Up through the giant mass of lawyer-vine with knotted trunks thick and hard as a walking stick and supple as a morning-glory; from their stems exotic orchids hung so richly that blossoms whipped your face as you struggled through greenish twilight. Tree ferns were fine as cobwebs. The trail was like a slippery stairway running through a tunnel of opalescent gauze. Rain sifted over clothes that were bogged in perspiration. Then a small clearing. An awful shriek—What was that? The air was all trailing plumes and angel wings, flying colors that you can’t believe, even when you see them. Birds of paradise, dozens and dozens of them, whirling away to the mysterious nests which no hunter-ornithologist has ever found.
With every hundred feet of climb we seemed to see a new variety, plumed with white and rose and gold. Much higher were the rare blue ones, which they say are worth twenty-five pounds—if a hunter dares shoot protected game. With every flight there was that fierce, dissonant “Caw-caw-caw.” My eyes were tired of miracles; I was aware of the oozing blisters on my heels, the miserable wetness of my shirt. “Oh, go along!” I scolded. “You’re nothing but a lot of painted crows.” We appreciate beauty best from a padded chair.

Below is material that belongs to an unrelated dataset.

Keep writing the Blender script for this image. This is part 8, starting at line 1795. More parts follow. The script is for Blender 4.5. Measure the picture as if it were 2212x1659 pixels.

One afternoon, dead to the world, we flopped down in the resthouse 2,400 feet in air. These resthouses are among the mercies which the priests have scattered for their own long tours and for the comfort of travelers. Little bamboo huts are closed with combination locks; the Fathers give you the combination before you start on a trip. Houses are provided with chairs and beds, and set at distances that measure off a strong man’s endurance for the day. No Alpine traveler, coming upon a hospice of St. Bernard, could have been more gratified than we, sitting in real chairs while we opened blisters in our heels and covered them with adhesive plaster. Tea revived us, and we squatted around the door.
We were over the clouds. Far above them was the crazy pattern of zigzag points and ridges. Everything was angled into steeps without even a hand’s breadth of level ground. Waterfalls cascaded through the glossy jade and emerald. People go crazy in Papua. Why not? All that journey, we had struggled past cliffs honeycombed with caves that were stuffed with orchids and draped with crimson begonias; birds of paradise flew, arabesques through slanting sun. Now that I am an older man, retired and with time to think it over, I wonder if I really saw it. This was not the land of human beings. When I was a small boy my mother used to scare me, singing:—
Up the airy mountain,
Down the rushy glen,
We daren’t go a-hunting
For fear of little men.
We didn’t meet the little men until the day we scaled a higher ridge toward Dilava. Dark figures were stealing toward us across a breakneck stretch of open ground. “They’re Kunis,” Connelly said. This might have caused a shudder, but these tiny people—the tallest was no more than midget-size—were unarmed and mostly women. They carried loads on their backs, suspended by straps across their foreheads; baskets of vegetables, bundles of firewood piled on top, and on top of that a baby. The women were naked except for a G-string. They had chic, pretty little faces; their bodies were curiosities of distortion: powerful thighs, short legs, pigeon breasts, sway backs. Their feet were stranger still, with toes that spread out like the claws of clutching birds. The few men who were with them showed the same anatomical freakishness, the same G-string.
They made gestures toward their fallen loads and let us know that they had come to sell vegetables and not to eat us. I studied them and learned the secret of their odd shapes. The Kuni people never follow the zigzag trails as other tribesmen do. When they cross a ridge they go straight up it, straight down the other side. The continual strain of hillside walking had thrown their whole skeletal structure out of line. When I saw them walking across one of the few level places in the district I was struck by their clumsy waddling gait. Yet give them a mountainside and they speed up like so many goats. They are a study for evolutionists; the effect of environment on physical characteristics. I wonder if their babies are born that way?